Apropos Außenpolitik. Hier war Narendra Modi vor dem 26. Mai, dem Tag seiner Vereidigung zum Premier, ein nahezu unbeschriebenes Blatt. Und hier hat er alle, auch seine schärfster Kritiker, positiv überrascht. Die Einladung an alle südasiatischen Nachbarn, einschließlich Pakistans Premier Nawaz Sharif, zu seiner Amtseinführung, war ein Paukenschlag. Dem folgten das BRICS-Gipfeltreffen in Brasilien, Besuche in Bhutan und Nepal und dieser Tage die Visite in Japan. In Tokio erhielt er von seinem Amtskollegen Shinzo Abe die Zusage über Investitionen in Höhe von 35,5 Milliarden Dollar. Beide vereinbarten eine »spezielle strategische und globale Partnerschaft«.

Besonders an zwei Fronten wird der Premier jedoch scharf attackiert: eine unübersehbare Zentralisierung der Macht in seiner Person, wie er sie zuvor 15 Jahre lang als Chefminister des Unionsstaates Gujarat praktizierte. Wie schon in der Wahlkampagne im Frühjahr, als nicht die BJP, sondern der scharfzüngige Politiker Modi im Mittelpunkt stand und sich als »Retter« Indiens gerierte, dreht sich auch jetzt alles um ihn. Alle Entscheidungen gehen von ihm aus. Während seine Anhänger ihn als »entschiedenen Macher« loben, sehen die Gegner ihn bereits nach 100 Tagen als Diktator, dessen Stil so gar nicht in die demokratische Landschaft Indiens passt. Beispielsweise ordnete er an, dass am 5. September zum Tag des Lehrers alle Schulen seine vom Fernsehen übertragene Rede und sein Treffen mit ausgewählten Schülern zu verfolgen haben. Die Schulen werden kontrolliert und haben einen Vollzugsbericht abzuliefern.

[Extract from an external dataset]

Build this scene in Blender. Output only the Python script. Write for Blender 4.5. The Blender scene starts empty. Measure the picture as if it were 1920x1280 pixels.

Der zweite Angriffspunkt ist Modis demonstratives Schweigen zu aufwieglerischen, brisanten Äußerungen aus Kreisen seiner Partei und anderer hindufundamentalistischer Gruppen. Dabei geht es vor allem um die muslimische Minderheit. Ihr wird ein ominöser »Liebes-Dschihad« unterstellt, durch den leichtgläubige Hindu-Mädchen von Muslim-Jungen verführt und zum Islam bekehrt würden. Angeblich handelt es sich dabei um eine landesweite Verschwörung, für die es allerdings keinerlei Beweise gibt. Zu dieser spalterischen, provozierenden, die säkulare gesellschaftliche Struktur Indiens gefährdenden Offensive religiöser Fanatiker hat der Regierungschef kein einziges Wort verlauten lassen. 100 Tage dazu Schweigen, so meint die Opposition, sei auch ein Bekenntnis.